Fix division range estimation error in simplifier (#6244)

Division a/b assumes maximum values when b is close to 0. Account
for that when estimating the range for a/b when 0 belongs to the
estimated range for b.

Assume that a division by zero cannot happen in a valid program,
so in such cases treat the range for b as a union
  [b.min_value, -1] u [1, b.max_value]

diff --git a/src/arith/const_int_bound.cc b/src/arith/const_int_bound.cc
index be830d3..fbb52a9 100644 (file)
--- a/src/arith/const_int_bound.cc
+++ b/src/arith/const_int_bound.cc
@@ -205,17 +205,14 @@ class ConstIntBoundAnalyzer::Impl
   Entry VisitExpr_(const MulNode* op) final {
     Entry a = VisitExpr(op->a);
     Entry b = VisitExpr(op->b);
-    return BinaryOpBoundry(a, b, InfAwareMul);
+    return BinaryOpBoundary(a, b, InfAwareMul);
   }
 
   Entry VisitExpr_(const DivNode* op) final {
     Entry a = VisitExpr(op->a);
     Entry b = VisitExpr(op->b);
     CHECK(!b.is_const(0)) << "divide by zero";
-    // assume no division by 0
-    if (b.min_value == 0) b.min_value = 1;
-    if (b.max_value == 0) b.max_value = -1;
-    return BinaryOpBoundry(a, b, InfAwareDiv);
+    return HandleDivision(a, b, op->dtype, InfAwareDiv);
   }
 
   Entry VisitExpr_(const ModNode* op) final {
@@ -244,10 +241,7 @@ class ConstIntBoundAnalyzer::Impl
     Entry a = VisitExpr(op->a);
     Entry b = VisitExpr(op->b);
     CHECK(!b.is_const(0)) << "floordiv by zero";
-    // assume no division by 0
-    if (b.min_value == 0) b.min_value = 1;
-    if (b.max_value == 0) b.max_value = -1;
-    return BinaryOpBoundry(a, b, InfAwareFloorDiv);
+    return HandleDivision(a, b, op->dtype, InfAwareFloorDiv);
   }
 
   Entry VisitExpr_(const FloorModNode* op) final {
@@ -331,7 +325,7 @@ class ConstIntBoundAnalyzer::Impl
   Entry VisitRightShift(const CallNode* op) {
     Entry a = VisitExpr(op->args[0]);
     Entry b = VisitExpr(op->args[1]);
-    return BinaryOpBoundry(a, b, InfAwareRightShift);
+    return BinaryOpBoundary(a, b, InfAwareRightShift);
   }
 
   Entry VisitBitwiseAnd(const CallNode* op) {
@@ -380,14 +374,14 @@ class ConstIntBoundAnalyzer::Impl
   // internal helper functions
   /*!
    * \brief Get boundary of binary op who are monotonic wrt to one argument.
-   * \param param a The entry of the left operand.
-   * \param param a The entry of the right operand.
+   * \param a The entry of the left operand.
+   * \param b The entry of the right operand.
    * \param op The operator.
    * \tparam F the operator function type.
    * \return The result.
    */
   template <typename F>
-  static Entry BinaryOpBoundry(Entry a, Entry b, const F& op) {
+  static Entry BinaryOpBoundary(Entry a, Entry b, const F& op) {
     Entry ret;
     // The boundary point must be shihft of the original boundary.
     int64_t v1 = op(a.min_value, b.min_value);
@@ -399,6 +393,38 @@ class ConstIntBoundAnalyzer::Impl
     return ret;
   }
   /*!
+   * \brief Get value boundaries of division (e.g.
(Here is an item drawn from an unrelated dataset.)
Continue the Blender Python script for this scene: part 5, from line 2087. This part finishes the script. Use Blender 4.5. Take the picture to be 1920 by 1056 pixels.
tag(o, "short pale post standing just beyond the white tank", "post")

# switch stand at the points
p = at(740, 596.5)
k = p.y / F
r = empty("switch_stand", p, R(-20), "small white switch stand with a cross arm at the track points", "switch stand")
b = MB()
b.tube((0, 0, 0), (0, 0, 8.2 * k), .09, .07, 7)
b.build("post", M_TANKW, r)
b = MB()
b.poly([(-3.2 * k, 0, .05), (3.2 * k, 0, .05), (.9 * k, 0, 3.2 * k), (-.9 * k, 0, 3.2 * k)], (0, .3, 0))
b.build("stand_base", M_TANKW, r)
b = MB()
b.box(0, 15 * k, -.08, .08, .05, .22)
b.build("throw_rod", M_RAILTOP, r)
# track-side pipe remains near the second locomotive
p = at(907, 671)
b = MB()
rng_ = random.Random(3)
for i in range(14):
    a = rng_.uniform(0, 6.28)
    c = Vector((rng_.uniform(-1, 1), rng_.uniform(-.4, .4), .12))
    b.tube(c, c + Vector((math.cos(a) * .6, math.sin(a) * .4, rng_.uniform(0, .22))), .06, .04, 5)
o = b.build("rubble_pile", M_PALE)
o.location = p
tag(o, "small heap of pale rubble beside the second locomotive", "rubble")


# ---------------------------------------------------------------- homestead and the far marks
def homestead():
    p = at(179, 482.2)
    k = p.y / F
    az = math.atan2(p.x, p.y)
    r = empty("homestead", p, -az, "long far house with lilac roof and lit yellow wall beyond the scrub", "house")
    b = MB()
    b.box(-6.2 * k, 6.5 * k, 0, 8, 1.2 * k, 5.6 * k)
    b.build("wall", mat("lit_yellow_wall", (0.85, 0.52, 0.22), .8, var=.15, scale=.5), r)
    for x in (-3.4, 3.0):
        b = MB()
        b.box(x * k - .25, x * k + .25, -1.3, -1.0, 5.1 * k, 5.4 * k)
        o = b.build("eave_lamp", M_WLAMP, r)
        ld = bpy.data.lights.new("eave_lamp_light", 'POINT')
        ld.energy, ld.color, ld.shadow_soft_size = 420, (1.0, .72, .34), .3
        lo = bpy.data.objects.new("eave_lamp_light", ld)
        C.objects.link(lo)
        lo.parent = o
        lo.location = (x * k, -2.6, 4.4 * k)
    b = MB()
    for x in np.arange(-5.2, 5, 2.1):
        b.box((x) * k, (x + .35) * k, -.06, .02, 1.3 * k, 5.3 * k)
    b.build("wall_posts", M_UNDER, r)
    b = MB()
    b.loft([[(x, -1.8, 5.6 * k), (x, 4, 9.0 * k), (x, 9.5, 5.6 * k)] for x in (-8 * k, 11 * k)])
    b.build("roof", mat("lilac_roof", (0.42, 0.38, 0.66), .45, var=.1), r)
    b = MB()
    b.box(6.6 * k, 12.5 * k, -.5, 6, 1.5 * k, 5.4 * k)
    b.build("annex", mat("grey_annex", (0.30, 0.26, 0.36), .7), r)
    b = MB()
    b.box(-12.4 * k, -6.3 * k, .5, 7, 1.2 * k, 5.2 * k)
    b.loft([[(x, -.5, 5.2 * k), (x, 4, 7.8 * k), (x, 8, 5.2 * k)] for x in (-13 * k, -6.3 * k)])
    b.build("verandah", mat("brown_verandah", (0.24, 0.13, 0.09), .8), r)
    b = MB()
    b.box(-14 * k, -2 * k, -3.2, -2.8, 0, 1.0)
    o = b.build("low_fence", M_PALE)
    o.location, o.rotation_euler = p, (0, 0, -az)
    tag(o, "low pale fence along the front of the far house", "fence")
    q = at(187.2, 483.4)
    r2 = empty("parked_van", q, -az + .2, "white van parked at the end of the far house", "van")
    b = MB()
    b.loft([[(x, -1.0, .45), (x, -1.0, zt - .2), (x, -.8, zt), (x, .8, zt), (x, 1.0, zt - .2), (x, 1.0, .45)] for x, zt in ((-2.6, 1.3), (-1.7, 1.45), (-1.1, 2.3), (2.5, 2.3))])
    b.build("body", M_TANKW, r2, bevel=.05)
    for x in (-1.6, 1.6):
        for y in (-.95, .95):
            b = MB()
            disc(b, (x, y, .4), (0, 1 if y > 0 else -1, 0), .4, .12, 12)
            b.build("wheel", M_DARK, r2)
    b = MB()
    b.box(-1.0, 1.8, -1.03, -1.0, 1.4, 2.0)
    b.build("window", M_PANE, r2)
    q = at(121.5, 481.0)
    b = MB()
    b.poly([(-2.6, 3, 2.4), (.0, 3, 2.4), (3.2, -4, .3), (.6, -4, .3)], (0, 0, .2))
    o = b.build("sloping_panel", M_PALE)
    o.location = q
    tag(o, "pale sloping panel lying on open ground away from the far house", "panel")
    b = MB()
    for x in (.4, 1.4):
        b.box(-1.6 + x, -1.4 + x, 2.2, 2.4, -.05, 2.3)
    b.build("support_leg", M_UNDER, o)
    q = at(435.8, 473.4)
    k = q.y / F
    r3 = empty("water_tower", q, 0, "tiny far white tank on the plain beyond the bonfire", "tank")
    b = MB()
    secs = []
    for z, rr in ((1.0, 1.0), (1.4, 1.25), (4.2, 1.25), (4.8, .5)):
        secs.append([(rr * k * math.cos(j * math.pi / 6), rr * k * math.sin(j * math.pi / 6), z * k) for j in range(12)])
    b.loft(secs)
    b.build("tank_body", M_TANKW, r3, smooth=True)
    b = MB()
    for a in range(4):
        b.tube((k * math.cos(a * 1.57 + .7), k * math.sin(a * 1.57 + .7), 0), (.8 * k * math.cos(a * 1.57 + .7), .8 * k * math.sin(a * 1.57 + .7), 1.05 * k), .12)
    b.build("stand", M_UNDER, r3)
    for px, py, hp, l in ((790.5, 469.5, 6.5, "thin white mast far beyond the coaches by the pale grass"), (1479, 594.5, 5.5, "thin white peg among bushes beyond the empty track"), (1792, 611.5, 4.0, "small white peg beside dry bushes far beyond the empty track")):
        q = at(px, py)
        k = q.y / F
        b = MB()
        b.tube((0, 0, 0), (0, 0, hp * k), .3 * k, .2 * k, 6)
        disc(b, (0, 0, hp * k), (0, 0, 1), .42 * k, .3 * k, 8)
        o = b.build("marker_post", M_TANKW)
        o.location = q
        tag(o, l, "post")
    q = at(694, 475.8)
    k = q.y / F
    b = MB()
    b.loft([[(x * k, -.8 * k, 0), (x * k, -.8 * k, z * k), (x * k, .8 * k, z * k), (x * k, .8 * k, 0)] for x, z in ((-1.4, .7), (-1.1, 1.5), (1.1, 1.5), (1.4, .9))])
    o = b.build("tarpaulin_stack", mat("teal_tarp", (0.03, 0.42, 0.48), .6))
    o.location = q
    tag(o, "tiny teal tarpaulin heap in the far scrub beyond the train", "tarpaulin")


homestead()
Div or FloorDiv).
+   * \param a The entry of the left operand.
+   * \param b The entry of the right operand.
+   * \param dt The data type of the division operator.
+   * \param op The division operator.
+   * \tparam F the operator function type.
+   * \return The result.
+   */
+  template <typename F>
+  static Entry HandleDivision(Entry a, Entry b, DataType dt, const F& op) {
+    // Here we have a / b.
+    // The largest value of the division will be for the smallest (with
+    // respect to the absolute value) value of b. If the range of b starts
+    // at a negative value and ends at a positive one, narrow it down to
+    // be closer to 0, because BinaryOpBoundary only checks end-points of
+    // the domain ranges.
+
+    // If the range of b contains 0, then some infinity will be involved
+    if (b.min_value <= 0 && 0 <= b.max_value) {
+      Entry b_neg = b.min_value < 0 ? MakeBound(b.min_value, -1) : Everything(dt);
+      Entry b_pos = b.max_value > 0 ? MakeBound(1, b.max_value) : Everything(dt);
+
+      Entry e_neg = BinaryOpBoundary(a, b_neg, op);
+      Entry e_pos = BinaryOpBoundary(a, b_pos, op);
+
+      return MakeBound(std::min(e_neg.min_value, e_pos.min_value),
+                       std::max(e_neg.max_value, e_pos.max_value));
+    }
+    // If the range of b does not have 0, use BinaryOpBoundary.
+    return BinaryOpBoundary(a, b, op);
+  }
+  /*!
    * \brief Compute x + y, aware of inf.
    * \param x The left operand.
    * \param y The right operand.

diff --git a/tests/python/unittest/test_arith_const_int_bound.py b/tests/python/unittest/test_arith_const_int_bound.py
index c5794cd..9ead0d4 100644 (file)
--- a/tests/python/unittest/test_arith_const_int_bound.py
+++ b/tests/python/unittest/test_arith_const_int_bound.py
@@ -122,6 +122,12 @@ def test_truncdiv_bound():
     assert bd.min_value == bd.NEG_INF
     assert bd.max_value == bd.POS_INF
 
+    analyzer.update(x, tvm.arith.ConstIntBound(-9, 4), override=True)
+    analyzer.update(y, tvm.arith.ConstIntBound(-4, 12), override=True)
+    bd = analyzer.const_int_bound(tdiv(x, y))
+    assert bd.min_value == -9
+    assert bd.max_value == 9
+
 
 def test_truncmod_bound():
     analyzer = tvm.arith.Analyzer()
@@ -169,6 +175,12 @@ def test_floordiv_bound():
     assert bd.min_value == bd.NEG_INF
     assert bd.max_value == bd.POS_INF
 
+    analyzer.update(x, tvm.arith.ConstIntBound(-9, 4), override=True)
+    analyzer.update(y, tvm.arith.ConstIntBound(-4, 12), override=True)
+    bd = analyzer.const_int_bound(fld(x, y))
+    assert bd.min_value == -9
+    assert bd.max_value == 9
+
 
 def test_floormod_bound():
     analyzer = tvm.arith.Analyzer()